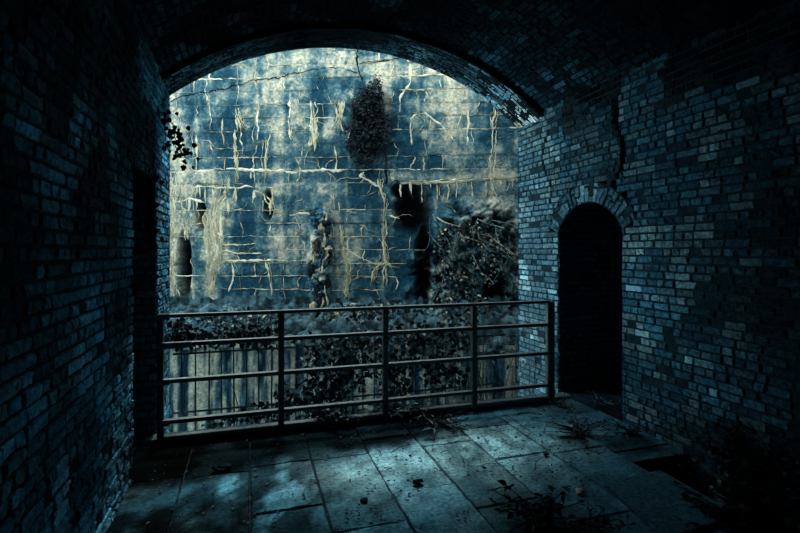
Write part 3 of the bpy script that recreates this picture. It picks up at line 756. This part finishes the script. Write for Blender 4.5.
weed('sprawling creeper on the floor under the middle post', ground(392, 416), 8, .42, .20, [TEAL*.15, TEAL*.6, PALE*.9, BLK, TEAL*.9], .09, st=30, wid=.4)
weed('arching long-leaved weed in front of the third railing post', ground(440, 424), 5, .42, .16, [TEAL*.1, TEAL*.5, PALE*.8, BLK, BLK], .11, st=22, wid=.22)
weed('dark broad-leaved weed against the railing at its second bay', ground(330, 424), 8, .40, .20, DP+[TEAL*.4], .075, st=22, wid=.5)
weed('small dark weed at the corner of the right wall by the doorway', ground(632, 436), 6, .22, .10, DP+[TEAL*.3], .05, st=16, wid=.3)
for lab, px, py, R_, h in (('big dark bush filling the bottom right corner', 752, 545, .42, .42), ('dark bush standing against the right wall beyond the pit corner', 775, 500, .3, .48)):
    g = ground(px, py); g.x = min(g.x, 3.1); g.z = 0
    weed(lab, g, 16, R_, h, [TEAL*.05, BLK, TEAL*.09, TEAL*.16], .06, name='bush', st=60, wid=.7)

# debris
ml = MB()
for i in range(1500):
    if random.random() < .5: px = random.gauss(520, 90); py = random.gauss(450, 22)
    else: px = random.uniform(150, 650); py = random.uniform(408, 533)
    if py < 404: continue
    g = ground(px, min(py, 560))
    if not (XL+.05 < g.x < (PX-.05 if g.y < 3.1 else XR-.05) and .8 < g.y < 4.45): continue
    if g.y < 3.2 and float(fbm(g.x*3+9, g.y*3, 2)) < .48: continue
    L = random.uniform(.010, .035); ml.leaf(Vector((g.x, g.y, .012)), Vector((random.gauss(0, 1), random.gauss(0, 1), .1)), Vector((random.gauss(0, .3), random.gauss(0, .3), 1)), L, L*random.uniform(.3, .7), tuple(random.choice([BLK, TEAL*.1, BLK, BLK, TEAL*.2])))
tag(ml.build('leaf_litter', M_leaf), 'dry leaf litter scattered over the slabs', 'litter', kind='stuff')
tw = MB()
for i in range(90):
    px = random.uniform(380, 640); py = random.gauss(430, 18)
    if py < 406: continue
    g = ground(px, py)
    if not (g.x < 3.2 and g.y < 4.4): continue
    a = random.uniform(0, 3.14); L = random.uniform(.06, .25); d = Vector((math.cos(a), math.sin(a), 0))
    tw.tube([g+Vector((0, 0, .01)), g+d*L*.5+Vector((0, 0, .02)), g+d*L+Vector((random.gauss(0, .02), random.gauss(0, .02), .01))], [.004, .003, .002], 4, tuple(random.choice([BLK, TEAL*.2, PALE*.5])))
tag(tw.build('twigs', M_stem), 'dry twigs scattered in front of the railing', 'twigs', kind='stuff')
for lab, px, py, r_, c in (('small dark stone in the middle of the floor slabs', 418, 484, .032, TEAL*.08), ('pale stone chip beside the bottom weed', 580, 494, .03, CREAM*.95), ('pale squared stone at the foot of the third railing post', 459, 404, .055, CREAM*.9),
                           ('dark pebble on the slab under the left railing bay', 364, 502, .022, TEAL*.1), ('dark lump of rubble on the left floor near the recess', 222, 472, .05, TEAL*.08), ('tiny pebble in front of the doorway tuft', 546, 456, .018, BLK)):
    g = ground(px, py); mb = MB(); mb.blob(g+Vector((0, 0, r_*.45+.006)), r_, tuple(c), (1.2, .9, .55), 7, .5)
    tag(mb.build('stone', M_rubble), lab, 'stone', 'loose stones on the slabs')

# ---------------------------------------------------------------- light
w = bpy.data.worlds.new('sky'); bpy.context.scene.world = w; w.use_nodes = True
bg = w.node_tree.nodes['Background']; bg.inputs[0].default_value = (.84, .96, 1.0, 1); bg.inputs[1].default_value = 3.3
sd = bpy.data.lights.new('sun_fill', 'SUN'); sd.energy = 5.0; sd.angle = math.radians(14); sd.color = (.93, 1, .96)  # soft lamp added through the opening to brighten the floor
so = bpy.data.objects.new('sun_fill', sd); C.objects.link(so)
so.rotation_euler = (Vector((-.12, -.52, -.84))).to_track_quat('-Z', 'Y').to_euler()
so.location = (3, 8, 9)
vs = bpy.context.scene.view_settings; vs.view_transform = 'Standard'; vs.look = 'None'; vs.exposure = 0
for o in bpy.data.objects:
    if '_o' in o: del o['_o']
+===+
**Problem statement:** Copy the material exactly. Do not include the pictures.

**Response to this exercise:**
Write part 3 of the bpy script that recreates this picture. It picks up at line 756. This part finishes the script. Write for Blender 4.5.
weed('sprawling creeper on the floor under the middle post', ground(392, 416), 8, .42, .20, [TEAL*.15, TEAL*.6, PALE*.9, BLK, TEAL*.9], .09, st=30, wid=.4)
weed('arching long-leaved weed in front of the third railing post', ground(440, 424), 5, .42, .16, [TEAL*.1, TEAL*.5, PALE*.8, BLK, BLK], .11, st=22, wid=.22)
weed('dark broad-leaved weed against the railing at its second bay', ground(330, 424), 8, .40, .20, DP+[TEAL*.4], .075, st=22, wid=.5)
weed('small dark weed at the corner of the right wall by the doorway', ground(632, 436), 6, .22, .10, DP+[TEAL*.3], .05, st=16, wid=.3)
for lab, px, py, R_, h in (('big dark bush filling the bottom right corner', 752, 545, .42, .42), ('dark bush standing against the right wall beyond the pit corner', 775, 500, .3, .48)):
    g = ground(px, py); g.x = min(g.x, 3.1); g.z = 0
    weed(lab, g, 16, R_, h, [TEAL*.05, BLK, TEAL*.09, TEAL*.16], .06, name='bush', st=60, wid=.7)

# debris
ml = MB()
for i in range(1500):
    if random.random() < .5: px = random.gauss(520, 90); py = random.gauss(450, 22)
    else: px = random.uniform(150, 650); py = random.uniform(408, 533)
    if py < 404: continue
    g = ground(px, min(py, 560))
    if not (XL+.05 < g.x < (PX-.05 if g.y < 3.1 else XR-.05) and .8 < g.y < 4.45): continue
    if g.y < 3.2 and float(fbm(g.x*3+9, g.y*3, 2)) < .48: continue
    L = random.uniform(.010, .035); ml.leaf(Vector((g.x, g.y, .012)), Vector((random.gauss(0, 1), random.gauss(0, 1), .1)), Vector((random.gauss(0, .3), random.gauss(0, .3), 1)), L, L*random.uniform(.3, .7), tuple(random.choice([BLK, TEAL*.1, BLK, BLK, TEAL*.2])))
tag(ml.build('leaf_litter', M_leaf), 'dry leaf litter scattered over the slabs', 'litter', kind='stuff')
tw = MB()
for i in range(90):
    px = random.uniform(380, 640); py = random.gauss(430, 18)
    if py < 406: continue
    g = ground(px, py)
    if not (g.x < 3.2 and g.y < 4.4): continue
    a = random.uniform(0, 3.14); L = random.uniform(.06, .25); d = Vector((math.cos(a), math.sin(a), 0))
    tw.tube([g+Vector((0, 0, .01)), g+d*L*.5+Vector((0, 0, .02)), g+d*L+Vector((random.gauss(0, .02), random.gauss(0, .02), .01))], [.004, .003, .002], 4, tuple(random.choice([BLK, TEAL*.2, PALE*.5])))
tag(tw.build('twigs', M_stem), 'dry twigs scattered in front of the railing', 'twigs', kind='stuff')
for lab, px, py, r_, c in (('small dark stone in the middle of the floor slabs', 418, 484, .032, TEAL*.08), ('pale stone chip beside the bottom weed', 580, 494, .03, CREAM*.95), ('pale squared stone at the foot of the third railing post', 459, 404, .055, CREAM*.9),
                           ('dark pebble on the slab under the left railing bay', 364, 502, .022, TEAL*.1), ('dark lump of rubble on the left floor near the recess', 222, 472, .05, TEAL*.08), ('tiny pebble in front of the doorway tuft', 546, 456, .018, BLK)):
    g = ground(px, py); mb = MB(); mb.blob(g+Vector((0, 0, r_*.45+.006)), r_, tuple(c), (1.2, .9, .55), 7, .5)
    tag(mb.build('stone', M_rubble), lab, 'stone', 'loose stones on the slabs')

# ---------------------------------------------------------------- light
w = bpy.data.worlds.new('sky'); bpy.context.scene.world = w; w.use_nodes = True
bg = w.node_tree.nodes['Background']; bg.inputs[0].default_value = (.84, .96, 1.0, 1); bg.inputs[1].default_value = 3.3
sd = bpy.data.lights.new('sun_fill', 'SUN'); sd.energy = 5.0; sd.angle = math.radians(14); sd.color = (.93, 1, .96)  # soft lamp added through the opening to brighten the floor
so = bpy.data.objects.new('sun_fill', sd); C.objects.link(so)
so.rotation_euler = (Vector((-.12, -.52, -.84))).to_track_quat('-Z', 'Y').to_euler()
so.location = (3, 8, 9)
vs = bpy.context.scene.view_settings; vs.view_transform = 'Standard'; vs.look = 'None'; vs.exposure = 0
for o in bpy.data.objects:
    if '_o' in o: del o['_o']